By Omar Bah
The leader of the Gambia Moral Congress and former Interior Minister has told a scintillating story about how, he alleged, former President Jammeh rigged elections during the counting process on election nights, citing the 2011 presidential election as an example.
Speaking on Paradise FM recently Mai Ahmad Fatty, who has been contesting successive elections within an alliance with mainly UDP, said on 2011 election night, he was sitting at Ousainou Darboe’s house in Pipeline when, as counting began, a polling agent in KMC informed him about some malpractices at different counting stations.
“They told me IEC officials were using three tables instead of one as dictated by law and that counting should be done in one place because they requested for each party to send one polling agent, making it impossible for one person to observe three tables in different places at the same time,” he said.

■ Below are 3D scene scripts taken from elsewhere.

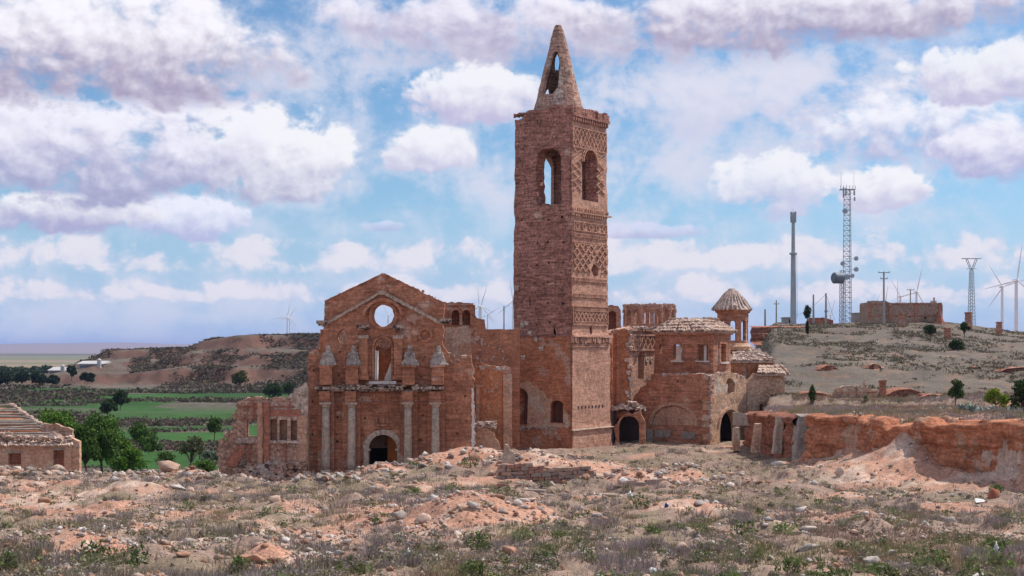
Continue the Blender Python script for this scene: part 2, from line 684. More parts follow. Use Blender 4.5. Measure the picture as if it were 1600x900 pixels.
def masonry(name, c1, c2, plaster=None, pl_amt=0.0, dark=0.5, course=0.35, pits=0.35, pale=None, pale_amt=0.0, grit=0.5, stain=0.35):
    """brick / adobe / plaster masonry; all variation belongs to the wall itself"""
    m, g, b = new_mat(name)
    geo = g.new('ShaderNodeNewGeometry')
    p = geo.outputs['Position']
    big = g.noise(p, 0.33, 4, 0.6)
    mid = g.noise(p, 1.5, 4, 0.6)
    crs = g.noise(g.vmul(p, (0.8, 0.8, 6.0)), 1.0, 4, 0.62)
    fine = g.noise(p, 4.5, 3, 0.7)
    col = g.mix(g.sstep(big, 0.33, 0.67), c1, c2)
    col = g.mix(g.mul(g.sstep(mid, 0.5, 0.72), dark), col, tuple(x * .52 for x in c1), 'MIX')
    # repairs, older faces and washed patches with edges of their own
    pt = g.noise(g.vadd(p, (7.7, 1.3, 21.0)), 0.75, 7, 0.68)
    col = g.mix(g.mul(g.sstep(pt, 0.55, 0.60), .45), col, tuple(x * .62 for x in c1))
    col = g.mix(g.mul(g.sstep(pt, 0.43, 0.37), .40), col, tuple(min(.62, x * 1.18 + .03) for x in c2))
    if plaster:
        pm = g.noise(g.vadd(p, (13.1, 4.4, 2.2)), 0.42, 6, 0.62)
        lo = 0.62 - 0.22 * pl_amt
        col = g.mix(g.sstep(pm, lo, lo + 0.035), col, g.mix(mid, plaster, tuple(x * .8 for x in plaster)))
    col = g.mix(course, col, g.mix(1.0, col, g.lin(crs, 0.3, 0.7, 0.45, 1.55), 'MULTIPLY'))
    st = g.noise(g.vmul(p, (1.3, 1.3, 0.12)), 1.0, 3, 0.6)
    col = g.mix(g.mul(g.sstep(st, 0.55, 0.75), stain), col, (0.10, 0.055, 0.045))
    col = g.mix(grit, col, g.mix(1.0, col, g.lin(fine, 0.3, 0.7, 0.35, 1.65), 'MULTIPLY'))
    vo = g.voro(p, 2.6, 0, 0.5, 'F1')
    pit = g.sstep(vo, 0.06, 0.12, 1.0, 0.0)
    pit = g.mul(pit, g.sstep(g.noise(p, 0.8, 2), 0.5, 0.6))
    col = g.mix(g.mul(pit, pits), col, (0.05, 0.03, 0.025))
    if pale:
        pn = g.noise(g.vadd(p, (5, 9, 1)), 2.8, 5, 0.7)
        lo = 0.70 - 0.2 * pale_amt
        col = g.mix(g.sstep(pn, lo, lo + 0.06), col, pale)
    g.link(col, b.inputs['Base Color'])
    h = g.add(g.mul(crs, 0.5), g.add(g.mul(fine, 0.7), g.sub(g.mul(mid, 1.2), g.mul(pit, 1.0))))
    bump(g, b, h, 0.55, 0.06)
    return m


def plain(name, c, c2=None, scale=2.0, rough=0.85, spec=0.2, metal=0.0, grit=0.25):
    m, g, b = new_mat(name)
    geo = g.new('ShaderNodeNewGeometry')
    n = g.noise(geo.outputs['Position'], scale, 5, 0.6)
    c2 = c2 or tuple(x * .7 for x in c)
    col = g.mix(g.sstep(n, 0.3, 0.7), c, c2)
    f = g.noise(geo.outputs['Position'], scale * 6, 2, 0.6)
    col = g.mix(grit, col, g.mix(1.0, col, g.lin(f, .25, .75, .45, 1.55), 'MULTIPLY'))
    g.link(col, b.inputs['Base Color'])
    b.inputs['Roughness'].default_value = rough
    b.inputs['Specular IOR Level'].default_value = spec
    b.inputs['Metallic'].default_value = metal
    bump(g, b, f, 0.4, 0.04 / max(1.0, scale * .3))
    return m


def tinted(name, var=0.25, scale=3.0, rough=0.95, transl=0.0):
    """colour comes from the mesh's own tint attribute, with fine variation"""
    m, g, b = new_mat(name)
    at = g.new('ShaderNodeAttribute')
    at.attribute_name = 'tint'
    geo = g.new('ShaderNodeNewGeometry')
    n = g.noise(geo.outputs['Position'], scale, 3, 0.6)
    col = g.mix(1.0, at.outputs['Color'], g.lin(n, .25, .75, 1 - var, 1 + var), 'MULTIPLY')
    g.link(col, b.inputs['Base Color'])
    b.inputs['Roughness'].default_value = rough
    b.inputs['Specular IOR Level'].default_value = 0.1
    if transl:
        tr = g.new('ShaderNodeBsdfTranslucent')
        g.link(col, tr.inputs['Color'])
        mx = g.new('ShaderNodeMixShader')
        mx.inputs[0].default_value = transl
        g.link(b.outputs[0], mx.inputs[1])
        g.link(tr.outputs[0], mx.inputs[2])
        out = [n_ for n_ in m.node_tree.nodes if n_.type == 'OUTPUT_MATERIAL'][0]
        g.link(mx.outputs[0], out.inputs['Surface'])
    return m


M = {}
M['facade'] = masonry('facade_brick', (.375, .160, .094), (.455, .205, .124), plaster=(.52, .33, .25), pl_amt=.12, course=.65, pits=.6, stain=.5)
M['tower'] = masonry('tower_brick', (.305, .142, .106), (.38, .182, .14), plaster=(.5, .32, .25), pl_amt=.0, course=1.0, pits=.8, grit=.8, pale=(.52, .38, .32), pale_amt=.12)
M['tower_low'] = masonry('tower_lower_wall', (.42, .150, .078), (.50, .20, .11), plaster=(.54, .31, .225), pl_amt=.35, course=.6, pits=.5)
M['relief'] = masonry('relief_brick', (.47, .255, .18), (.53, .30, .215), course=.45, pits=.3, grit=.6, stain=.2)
M['spire'] = masonry('spire_brick', (.34, .20, .15), (.40, .24, .18), plaster=(.44, .34, .28), pl_amt=.35, course=.9, grit=.9, pale=(.58, .34, .26), pale_amt=.25)
M['orange'] = masonry('orange_plaster', (.45, .175, .088), (.52, .22, .115), plaster=(.54, .32, .24), pl_amt=.3, course=.15, pits=.4)
M['pinkwall'] = masonry('pink_plaster', (.50, .28, .19), (.55, .33, .225), plaster=(.58, .4, .3), pl_amt=.3, course=.25, pits=.4)
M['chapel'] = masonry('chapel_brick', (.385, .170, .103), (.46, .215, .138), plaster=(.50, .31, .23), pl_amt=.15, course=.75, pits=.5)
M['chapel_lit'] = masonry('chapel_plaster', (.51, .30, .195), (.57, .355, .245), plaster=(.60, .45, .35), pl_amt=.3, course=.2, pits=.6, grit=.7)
M['niche'] = masonry('niche_shade_plaster', (.17, .075, .05), (.21, .10, .07), course=.3, pits=.2)
M['stone'] = masonry('pale_stone', (.45, .34, .265), (.52, .405, .32), course=.1, pits=.2, grit=.5, stain=.35)
M['cornice_stone'] = masonry('blotched_stone', (.42, .31, .25), (.50, .39, .32), course=.1, pits=.2, grit=.7, stain=.2, pale=(.07, .055, .05), pale_amt=1.05)  # pale stone with scattered dark blotches
M['graystone'] = masonry('statue_stone', (.33, .27, .235), (.41, .345, .30), course=.05, pits=.1, grit=.7, stain=.5)
M['white'] = plain('white_plaster', (.74, .70, .66), (.62, .54, .49), 1.5)
M['rubblewall'] = masonry('rubble_masonry', (.41, .24, .17), (.47, .30, .22), plaster=(.52, .40, .33), pl_amt=.4, course=.3, pits=.6, grit=1.0, pale=(.60, .52, .46), pale_amt=.22)
M['redbrick'] = masonry('red_brick_pier', (.37, .15, .10), (.43, .19, .13), course=.5, pits=.2)
M['cap'] = masonry('rubble_topping', (.47, .34, .28), (.54, .42, .36), course=.1, pits=.3, grit=1.0, pale=(.66, .58, .52), pale_amt=.4)
M['tile'] = masonry('clay_tile', (.46, .31, .24), (.53, .39, .315), course=.05, pits=.0, grit=.8, pale=(.62, .54, .46), pale_amt=.4, stain=.2)
M['wood'] = plain('old_wood', (.40, .34, .29), (.28, .22, .18), 1.6)
M['door'] = plain('door_wood', (.36, .12, .03), (.26, .08, .022), 1.2)
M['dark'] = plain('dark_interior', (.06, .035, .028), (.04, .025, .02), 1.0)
M['steel'] = plain('galvanised_steel', (.42, .44, .47), (.34, .36, .40), 1.0, 0.6, 0.4)
M['drum'] = plain('grey_drum', (.16, .19, .23), (.12, .14, .17), 1.0, 0.6, 0.4)
M['concrete'] = plain('concrete', (.42, .40, .38), (.34, .32, .30), 1.0)
M['turbine'] = plain('turbine_paint', (.80, .80, .82), (.76, .76, .79), .1, 0.5, 0.4, grit=0.03)
M['barn'] = plain('barn_white', (.50, .49, .48), (.42, .41, .40), .2, grit=.1)
M['bark'] = plain('bark', (.17, .12, .09), (.10, .07, .055), 3.0)
M['leaf'] = tinted('leaves', .3, 2.0, transl=.25)
M['dryveg'] = tinted('dry_vegetation', .25, 1.0, transl=.2)
M['rock'] = tinted('loose_stone', .35, 5.0)
M['bag'] = plain('white_plastic', (.85, .86, .88), (.75, .77, .8), 4.0, .5, .4, grit=.05)
M['bluebag'] = plain('blue_plastic', (.03, .06, .30), (.02, .05, .2), 4.0, .5, .4, grit=.05)

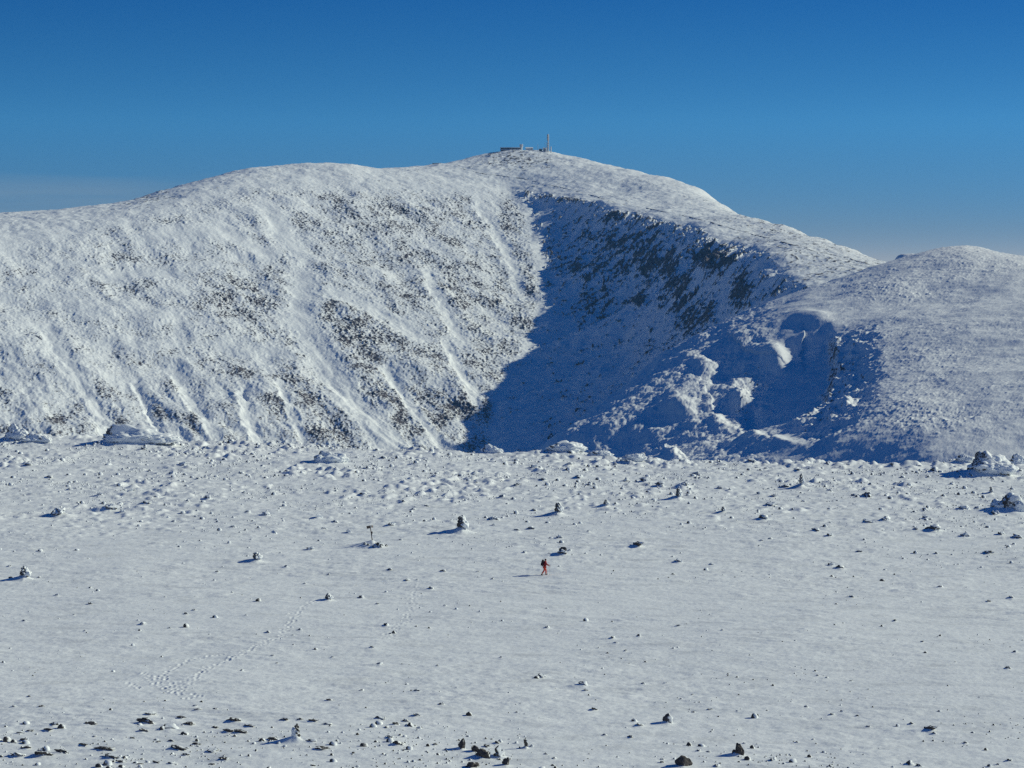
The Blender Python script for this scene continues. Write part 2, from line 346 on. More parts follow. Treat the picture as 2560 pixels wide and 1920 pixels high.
den = .17 + .26 * fbm(X / 45, Y / 30, 3) + .55 * nearR + bump(2230, 720, 140, 35, .35) + bump(2430, 650, 170, 40, .3) + bump(2300, 900, 160, 120, .22) + bump(2250, 1040, 130, 60, .3) + bump(1900, 900, 70, 40, .45) + bump(1860, 960, 30, 40, .5) + bump(2400, 1040, 160, 40, .25)
den = np.clip(den, .02, 1.2) * (1 - bump(2000, 910, 75, 75, .9, 2.)) * (1 - .8 * bump(2000, 820, 70, 30, 1.))
dz += nearR * (2.2 * b3 + 4.5 * fbm(X / 12, Y / 20, 4)) + den * (1.2 * b1 + 1.0 * b2 + .8 * b3) + .55 * fbm(X / 7, Y / 4.5, 4) * (.4 + den)
lee_shade_h = np.clip((gnoise((X + .9) / 4.2 + 3.3, Y / 4.2 - 3.3 * 1.7) - gnoise((X - .9) / 4.2 + 3.3, Y / 4.2 - 3.3 * 1.7)) * (b1 > 0) + .7 * (gnoise((X + .5) / 2.2 + 11.7, Y / 2.2 - 11.7 * 1.7) - gnoise((X - .5) / 2.2 + 11.7, Y / 2.2 - 11.7 * 1.7)) * (b2 > 0), 0, .7)  # left faces of the bumps: lee of the wind, shade painted in as rock colour
rock = .10 * leftpart * ss(0, .4, fbm(X / 10, Y / 16, 4)) + .40 * scarp + .22 * nearR * ss(-.1, .4, fbm(X / 8, Y / 14, 3)) + den * (.06 + .95 * lee_shade_h) + .16 * ss(.1, .5, gnoise(X / 1.4, Y / 2.2)) * (.2 + den) + .18 * leftpart * den
kx = X - 326
dz += np.maximum(0, 2.2 - Z0) * np.exp(-((kx / np.where(kx < 0, 30, 40)) ** 8 + ((Y - 1968) / 20) ** 6))
edgef = ss(1020, 1080, Y) * ss(2100, 2020, Y)
Z = Z0 + dz * edgef
HILLM = terrain_mat('snow_and_rock_hill', (.042, .038, .048), (.135, .118, .130), .6, .9, .25, .09)
hill = grid_object('hill', X, Y, Z, HILLM, {'rock': rock}); tag(hill, kind='structure')

# ================================================================== FOREGROUND PLATEAU
CREST = [(-900,1090),(0,1092),(300,1092),(400,1104),(550,1108),(700,1112),(830,1118),(1000,1123),(1180,1133),(1300,1133),(1420,1133),(1500,1140),(1620,1152),(1800,1156),(2000,1156),(2200,1162),(2400,1160),(2560,1152),(3400,1150)]
GZ = -36.3
UC = np.concatenate([np.linspace(-900, -60, 120, endpoint=False), np.linspace(-60, 2620, int(1340 * QD), endpoint=False), np.linspace(2620, 3460, 121)])
VR = np.concatenate([np.geomspace(60000, 2000, 60, endpoint=False), np.linspace(2000, 1925, 20, endpoint=False), np.linspace(1925, 1060, int(950 * QD))])
# rows follow a fixed set of distances; the crest is a change of slope
YR = GZ / (-(VR - VH) / F)
Uc, Yr = np.meshgrid(UC, YR); X = (Uc - W0 / 2) / F * Yr; Y = Yr
cv = np.interp(Uc, [c[0] for c in CREST], [c[1] for c in CREST]); yc = -GZ * F / (cv - VH)
yc = yc + 6 * fbm(X / 25, X * 0 + 3.3, 3)
over = np.clip(Y - yc, 0, None)
G = GZ - .0 * Y - (over ** 1.5) * .12
# near the camera the ground climbs to the knoll one stands on
kn = -1.7 - .27 * Y; G = np.where(Y < 170, np.log(np.exp((G - GZ) / 2.) + np.exp((kn - GZ) / 2.)) * 2. + GZ, G)
def rel(X, Y):
    s = .55 * fbm(X / 48, Y / 60, 3)
    rough = .35 + .65 * ss(-.25, .45, fbm(X / 30 + 9, Y / 45, 3))
    farr = ss(230, 400, Y)
    s = s + rough * ((.13 + .30 * farr) * np.maximum(fbm(X / 3.6, Y / 3.0, 4), -.12) + (.045 + .05 * farr) * fbm(X / 1.3, Y / 1.0, 3))
    s = s + .13 * fbm(X / 7 + .12 * Y, Y / 3.0, 4)
    lump = np.clip(gnoise(X / 2.9 + 5, Y / 3.4) + .6 * gnoise(X / 1.3, Y / 1.6 + 3) - .12, 0, None) ** .8
    patch = ss(-.15, .35, fbm(X / 22 + 2, Y / 30, 4))
    s = s + .13 * (1 - 2.2 * np.abs(fbm(X / 6.5 + .25 * fbm(X / 9, Y / 9, 2), Y / 2.6 + .1 * X, 4))) * ss(-.1, .45, fbm(X / 28 - 4, Y / 20, 3))
    s = s + .10 * fbm(X / 11 + .05 * Y, Y / 1.9, 4) * ss(-.3, .3, fbm(X / 40, Y / 25 + 7, 3))
    s = s + (.06 + .75 * ss(270, 430, Y)) * (.25 + .75 * patch) * lump + .45 * ss(330, 470, Y) * fbm(X / 9, Y / 12, 4)
    return s
G = G + rel(X, Y)
g_rock = np.zeros_like(X)
def guv():
    return proj(X, Y, G)
pu, pv = guv()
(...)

Fatty said the other information they received was that among the three tables only one had light while the rest were in the dark with both soldiers and police present.
Fatty added: “We immediately contacted the IEC chairman Mustapha Carayol to inform him about it and demanded for him to immediately stop the counting and make sure that the counting is done in one place, but he refused to adhere. That is the time we requested for our agents to leave the said places because things were not done constitutionally.”
Mr Fatty said despite the fact that their agents vacated the counting centers where these malpractices were happening, the chairman Carayol “had the guts to sit on TV to announce the results claiming they were signed by all agents including ours. And these types of rigging mal-practices have happened repeatedly in the country during Jammeh’s era.”
The former Interior Minister also said they decided not to take the case to the court because they knew Jammeh was the head of the courts and he dictated the outcome of cases. “So we knew very well that there was no way in which we would be given a fair trial. This is just to tell you that Jammeh has never won elections in this country. Elections cannot be won on Election Day. The freeness and fairness of elections is determined by the years and months before the election day,” he said.
Fatty said Jammeh used to campaign everyday on TV, radios and no newspaper “has the gut to say anything about the bad things Jammeh was doing while the opposition did not have a single platform to sell their agenda. So the opposition were continuously left in the dark because their hands and legs were broken, blind and silenced in the process.”